Pour cela, il sera nécessaire d'établir des processus permettant aux jeunes de s'insérer progressivement sur le marché du travail et aux plus âgés, de s'en désengager graduellement. Donc, mettre fin à l'exclusion des uns et des autres. Car il est aussi aberrant de retarder l'entrée des jeunes sur le marché du travail que d'en expulser les plus âgés et ce, nonobstant la générosité des allocations qu'on offre aux uns et aux autres. Dès lors, il se pourrait que raccourcisse la période pendant laquelle les individus travailleront à plein temps. Il n'y a rien de dramatique à cela, le travail n'étant qu'un dimension parmi d'autres de l'existence...
Toutefois, il faudra s'assurer que les nombreuses transitions qu'impliquent ces processus ne pénalisent pas financièrement les individus concernés. Donc, beaucoup de pain sur la planche pour les politiciens de l'an 2000.
Des mouvements inexorables
Le vieillissement des populations est inexorable. Tout comme la mondialisation
des échanges. La conjonction de ces deux phénomènes
peut avoir des effets positifs et négatifs. Pour qu'on puisse tirer
parti de ces nouvelles situations et non en souffrir, il faudra que les
différentes générations soient plus que jamais solidaires.
Cette solidarité sera nécessaire au niveau national pour
assurer la prospérité de chacun des pays, et pour leur permettre
de "tirer leur épingle du jeu" dans l'environnement très
concurrentiel qui est en train de s'ériger.

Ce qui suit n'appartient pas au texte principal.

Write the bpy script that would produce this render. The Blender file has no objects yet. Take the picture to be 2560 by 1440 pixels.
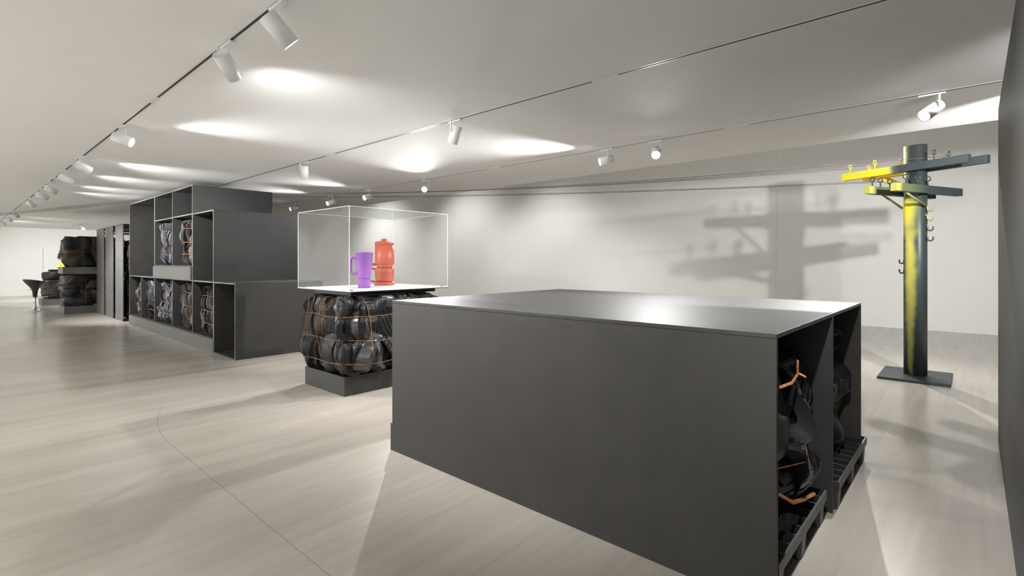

Au niveau international,
cette solidarité sera indispensable pour éviter que la mondialisation
des échanges ne dégénère en guerres économiques,
et qu'elle n'engendre de nouvelles formes d'exploitation et d'injustice.
Et puis, les différentes générations auront intérêt à se concerter pour que la vie économique ne polarise pas toute la vie sociale, et pour que l'être humain reste au centre des préoccupations sociales. Car l'individu n'est pas seulement une "force productive" et un consommateur. C'est quelqu'un qui a besoin de temps pour profiter de la vie et pour aider ses semblables. Le resserrement des liens entre les membres des diverses générations engendrera certainement une société meilleure, cela même (et surtout) dans le contexte de la mondialisation des échanges.